There is some light bugginess. Fish clipping briefly through walls. A few bubbles appearing in plain air inside your HQ. I saw one cute metal spider trapped in level geometry and that was very sad. The base building can also sometimes feel temperamental, letting you build a corridor or room one moment, disallowing it the next. There are usually reasons a once-green structure turns a rejecty red (other items blocking the way for instance), the real problem is it’s sometimes hard to tell exactly what the problem is. These are infrequent problems though, quirks that never took me out of the survivalist fantasy for long.

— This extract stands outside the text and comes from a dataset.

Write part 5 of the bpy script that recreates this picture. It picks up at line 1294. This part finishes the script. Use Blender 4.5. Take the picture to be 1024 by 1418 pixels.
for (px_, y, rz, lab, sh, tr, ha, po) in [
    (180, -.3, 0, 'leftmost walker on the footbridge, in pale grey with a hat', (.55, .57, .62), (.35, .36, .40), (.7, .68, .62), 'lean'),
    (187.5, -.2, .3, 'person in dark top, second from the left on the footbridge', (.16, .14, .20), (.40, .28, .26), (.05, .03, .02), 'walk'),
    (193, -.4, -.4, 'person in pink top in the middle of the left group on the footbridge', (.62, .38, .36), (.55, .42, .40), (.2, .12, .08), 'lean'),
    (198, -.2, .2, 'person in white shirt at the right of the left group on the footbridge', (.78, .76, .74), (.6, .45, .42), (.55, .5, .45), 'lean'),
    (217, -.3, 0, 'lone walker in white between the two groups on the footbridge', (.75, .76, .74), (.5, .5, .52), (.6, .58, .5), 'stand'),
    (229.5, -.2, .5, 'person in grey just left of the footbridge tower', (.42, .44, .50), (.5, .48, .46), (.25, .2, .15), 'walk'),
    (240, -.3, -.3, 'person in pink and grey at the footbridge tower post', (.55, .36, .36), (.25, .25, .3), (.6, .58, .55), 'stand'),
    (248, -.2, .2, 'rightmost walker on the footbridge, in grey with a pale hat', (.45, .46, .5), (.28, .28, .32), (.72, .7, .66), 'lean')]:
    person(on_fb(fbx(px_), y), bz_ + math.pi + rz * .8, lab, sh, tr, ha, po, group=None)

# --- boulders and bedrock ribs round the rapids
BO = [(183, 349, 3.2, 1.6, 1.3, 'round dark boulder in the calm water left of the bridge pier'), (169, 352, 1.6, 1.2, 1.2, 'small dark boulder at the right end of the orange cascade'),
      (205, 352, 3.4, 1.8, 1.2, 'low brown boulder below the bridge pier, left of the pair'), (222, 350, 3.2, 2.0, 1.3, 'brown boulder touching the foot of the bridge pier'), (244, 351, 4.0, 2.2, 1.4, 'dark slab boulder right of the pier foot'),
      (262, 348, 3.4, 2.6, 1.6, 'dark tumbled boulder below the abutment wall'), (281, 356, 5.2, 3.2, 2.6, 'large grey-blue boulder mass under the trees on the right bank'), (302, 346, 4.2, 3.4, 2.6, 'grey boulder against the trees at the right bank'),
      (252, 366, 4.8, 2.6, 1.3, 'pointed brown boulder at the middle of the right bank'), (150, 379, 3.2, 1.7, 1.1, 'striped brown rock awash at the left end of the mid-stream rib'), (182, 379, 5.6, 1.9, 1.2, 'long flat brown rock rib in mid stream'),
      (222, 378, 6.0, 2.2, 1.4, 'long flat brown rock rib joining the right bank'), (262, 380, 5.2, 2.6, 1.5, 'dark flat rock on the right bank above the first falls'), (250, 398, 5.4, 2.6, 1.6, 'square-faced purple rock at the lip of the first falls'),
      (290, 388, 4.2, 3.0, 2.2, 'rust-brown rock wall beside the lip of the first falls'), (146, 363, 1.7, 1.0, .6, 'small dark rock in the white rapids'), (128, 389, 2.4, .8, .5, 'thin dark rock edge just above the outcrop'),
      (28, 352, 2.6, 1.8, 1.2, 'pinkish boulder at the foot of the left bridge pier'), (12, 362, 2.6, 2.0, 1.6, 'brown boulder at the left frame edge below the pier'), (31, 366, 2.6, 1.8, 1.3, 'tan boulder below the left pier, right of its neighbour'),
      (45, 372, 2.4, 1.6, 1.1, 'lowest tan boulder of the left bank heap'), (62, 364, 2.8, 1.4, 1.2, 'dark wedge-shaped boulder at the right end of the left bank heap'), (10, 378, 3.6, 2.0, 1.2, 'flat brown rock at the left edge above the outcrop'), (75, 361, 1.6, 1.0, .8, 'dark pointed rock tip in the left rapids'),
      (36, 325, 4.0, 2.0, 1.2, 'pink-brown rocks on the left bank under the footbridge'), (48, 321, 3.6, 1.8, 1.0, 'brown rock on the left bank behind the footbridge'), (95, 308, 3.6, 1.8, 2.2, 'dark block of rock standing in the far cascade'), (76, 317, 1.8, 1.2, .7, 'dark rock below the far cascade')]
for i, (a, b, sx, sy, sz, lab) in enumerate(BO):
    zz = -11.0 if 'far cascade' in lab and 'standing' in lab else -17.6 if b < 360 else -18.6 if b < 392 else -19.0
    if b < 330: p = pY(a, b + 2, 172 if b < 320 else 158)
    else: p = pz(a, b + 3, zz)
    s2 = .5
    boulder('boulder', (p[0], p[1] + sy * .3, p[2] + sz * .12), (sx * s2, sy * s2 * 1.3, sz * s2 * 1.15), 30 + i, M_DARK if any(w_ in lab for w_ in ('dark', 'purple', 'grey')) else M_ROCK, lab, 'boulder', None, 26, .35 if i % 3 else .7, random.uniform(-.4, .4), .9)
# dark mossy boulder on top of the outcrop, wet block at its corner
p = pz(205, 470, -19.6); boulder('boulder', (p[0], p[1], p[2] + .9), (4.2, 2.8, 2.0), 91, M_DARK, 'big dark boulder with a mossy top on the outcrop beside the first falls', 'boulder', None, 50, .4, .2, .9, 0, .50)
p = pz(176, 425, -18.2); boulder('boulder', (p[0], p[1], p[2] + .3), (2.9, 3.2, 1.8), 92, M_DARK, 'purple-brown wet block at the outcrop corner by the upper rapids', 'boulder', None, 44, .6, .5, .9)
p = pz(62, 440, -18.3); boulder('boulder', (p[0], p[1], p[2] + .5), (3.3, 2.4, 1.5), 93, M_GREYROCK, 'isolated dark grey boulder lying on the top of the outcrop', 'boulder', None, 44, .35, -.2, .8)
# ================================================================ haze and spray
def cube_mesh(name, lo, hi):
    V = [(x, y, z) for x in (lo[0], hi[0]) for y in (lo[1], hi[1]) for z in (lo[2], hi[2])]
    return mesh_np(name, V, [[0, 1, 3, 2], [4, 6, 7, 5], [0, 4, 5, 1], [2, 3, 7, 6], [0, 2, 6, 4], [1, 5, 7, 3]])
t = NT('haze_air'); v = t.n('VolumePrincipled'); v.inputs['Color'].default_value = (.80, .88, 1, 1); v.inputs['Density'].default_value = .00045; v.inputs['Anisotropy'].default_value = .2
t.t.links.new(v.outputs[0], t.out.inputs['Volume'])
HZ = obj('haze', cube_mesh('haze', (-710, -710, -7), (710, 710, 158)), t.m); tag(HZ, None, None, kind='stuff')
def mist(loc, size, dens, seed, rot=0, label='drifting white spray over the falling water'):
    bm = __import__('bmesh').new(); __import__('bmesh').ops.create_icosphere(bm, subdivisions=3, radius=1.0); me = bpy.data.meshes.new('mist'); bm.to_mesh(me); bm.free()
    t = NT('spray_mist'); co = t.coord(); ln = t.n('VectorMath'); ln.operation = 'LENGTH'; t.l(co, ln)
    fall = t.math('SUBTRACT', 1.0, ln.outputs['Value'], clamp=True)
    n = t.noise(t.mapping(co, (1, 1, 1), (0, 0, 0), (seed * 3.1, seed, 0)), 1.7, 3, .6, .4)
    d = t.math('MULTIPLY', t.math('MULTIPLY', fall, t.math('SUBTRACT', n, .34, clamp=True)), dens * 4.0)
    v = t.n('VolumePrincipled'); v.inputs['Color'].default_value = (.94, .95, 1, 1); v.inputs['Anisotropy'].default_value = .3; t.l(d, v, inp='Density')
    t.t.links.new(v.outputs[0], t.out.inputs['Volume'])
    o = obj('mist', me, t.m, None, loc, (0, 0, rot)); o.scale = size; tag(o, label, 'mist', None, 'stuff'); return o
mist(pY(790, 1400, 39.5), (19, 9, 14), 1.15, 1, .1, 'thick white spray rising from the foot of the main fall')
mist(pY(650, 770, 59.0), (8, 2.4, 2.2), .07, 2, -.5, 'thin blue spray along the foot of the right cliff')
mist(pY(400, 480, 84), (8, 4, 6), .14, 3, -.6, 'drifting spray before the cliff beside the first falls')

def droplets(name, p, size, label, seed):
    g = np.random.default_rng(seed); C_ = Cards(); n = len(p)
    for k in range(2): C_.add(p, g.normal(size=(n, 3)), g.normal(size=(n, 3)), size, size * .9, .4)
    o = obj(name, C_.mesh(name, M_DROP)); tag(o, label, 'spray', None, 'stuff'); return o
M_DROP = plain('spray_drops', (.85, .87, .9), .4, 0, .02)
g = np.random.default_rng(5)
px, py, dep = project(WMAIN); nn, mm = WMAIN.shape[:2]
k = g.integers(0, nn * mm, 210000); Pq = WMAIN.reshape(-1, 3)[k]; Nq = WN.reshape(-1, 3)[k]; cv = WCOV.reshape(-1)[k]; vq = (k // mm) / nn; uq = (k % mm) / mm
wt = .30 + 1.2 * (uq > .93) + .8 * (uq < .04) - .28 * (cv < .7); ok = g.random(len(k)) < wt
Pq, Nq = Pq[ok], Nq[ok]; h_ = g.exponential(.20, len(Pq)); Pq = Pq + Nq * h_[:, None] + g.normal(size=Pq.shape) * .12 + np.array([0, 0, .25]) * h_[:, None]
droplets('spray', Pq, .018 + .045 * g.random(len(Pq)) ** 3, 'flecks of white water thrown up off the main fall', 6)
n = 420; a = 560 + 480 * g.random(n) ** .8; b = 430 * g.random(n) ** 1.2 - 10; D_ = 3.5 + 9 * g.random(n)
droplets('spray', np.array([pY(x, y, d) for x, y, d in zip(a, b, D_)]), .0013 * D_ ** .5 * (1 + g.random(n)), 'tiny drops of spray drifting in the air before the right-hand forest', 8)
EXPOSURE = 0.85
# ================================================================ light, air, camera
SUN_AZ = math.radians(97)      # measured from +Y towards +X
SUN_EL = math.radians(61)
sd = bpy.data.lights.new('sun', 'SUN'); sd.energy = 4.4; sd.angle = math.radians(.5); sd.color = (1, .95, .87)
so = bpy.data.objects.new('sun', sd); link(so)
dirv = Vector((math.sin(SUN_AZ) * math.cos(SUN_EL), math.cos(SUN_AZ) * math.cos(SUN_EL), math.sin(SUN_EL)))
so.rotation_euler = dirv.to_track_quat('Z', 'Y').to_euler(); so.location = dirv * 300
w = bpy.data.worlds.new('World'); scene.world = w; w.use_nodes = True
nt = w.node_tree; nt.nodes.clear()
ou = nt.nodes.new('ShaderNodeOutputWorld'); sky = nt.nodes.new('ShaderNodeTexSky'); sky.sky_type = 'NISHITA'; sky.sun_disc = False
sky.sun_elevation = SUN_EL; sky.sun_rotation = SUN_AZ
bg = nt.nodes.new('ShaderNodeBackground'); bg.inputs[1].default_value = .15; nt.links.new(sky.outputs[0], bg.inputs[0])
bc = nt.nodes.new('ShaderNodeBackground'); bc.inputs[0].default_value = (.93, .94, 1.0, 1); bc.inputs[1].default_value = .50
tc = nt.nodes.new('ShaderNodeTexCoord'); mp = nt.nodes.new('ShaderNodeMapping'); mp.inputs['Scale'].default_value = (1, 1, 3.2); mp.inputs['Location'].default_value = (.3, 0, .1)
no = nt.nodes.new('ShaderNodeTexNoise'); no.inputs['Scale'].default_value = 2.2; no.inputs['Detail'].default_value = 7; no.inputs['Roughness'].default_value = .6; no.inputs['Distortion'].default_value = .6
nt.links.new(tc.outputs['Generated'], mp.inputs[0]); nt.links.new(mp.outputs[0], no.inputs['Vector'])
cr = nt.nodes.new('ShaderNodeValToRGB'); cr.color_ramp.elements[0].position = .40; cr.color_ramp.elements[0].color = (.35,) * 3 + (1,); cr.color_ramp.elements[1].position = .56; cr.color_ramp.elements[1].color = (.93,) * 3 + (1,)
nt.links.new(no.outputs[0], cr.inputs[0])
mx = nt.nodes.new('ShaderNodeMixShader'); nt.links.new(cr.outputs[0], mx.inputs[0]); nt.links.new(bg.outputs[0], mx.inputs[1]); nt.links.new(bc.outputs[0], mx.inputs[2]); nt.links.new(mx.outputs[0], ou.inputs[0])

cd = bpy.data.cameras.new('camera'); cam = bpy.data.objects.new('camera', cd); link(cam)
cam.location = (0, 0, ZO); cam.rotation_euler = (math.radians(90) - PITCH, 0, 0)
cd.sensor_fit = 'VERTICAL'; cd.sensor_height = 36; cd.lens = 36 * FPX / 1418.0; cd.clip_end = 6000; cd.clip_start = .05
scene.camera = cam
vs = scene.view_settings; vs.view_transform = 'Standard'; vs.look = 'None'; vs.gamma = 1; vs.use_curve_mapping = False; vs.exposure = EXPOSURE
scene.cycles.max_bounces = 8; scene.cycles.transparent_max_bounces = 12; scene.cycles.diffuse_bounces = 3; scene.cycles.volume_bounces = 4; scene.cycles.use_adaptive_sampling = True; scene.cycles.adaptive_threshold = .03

There is a more important question: if you have not played Subnautica, should you play this? Well, you could. I’d rather you play this than play neither of them. But for me, Below Zero is the perfect continuation of a series, rather than the perfect starting point. The previous game works as a better introduction to the corporatised universe and alien discoveries, whereas this is very much a fan’s sequel. Its incremental improvements make it a better game, technically speaking (and they don’t change how you play, which is good – Subnautica weren’t broke, so deren’t fix it). But this one has such an expanded focus on characters, lore, background and environmental storytelling, that fans of the first are getting the best deal. The catastrophic hijinks of those rascals at Alterra are best appreciated when you’ve lived through one marooning by corporate malfeasance already.

Either way, it’s another superb explorer’s game. If you like looking behind waterfalls, try these frozen cascades. As an insufferable manager of a futuristic corporation might say: Come on, are you a subnautican or a subnautican’t?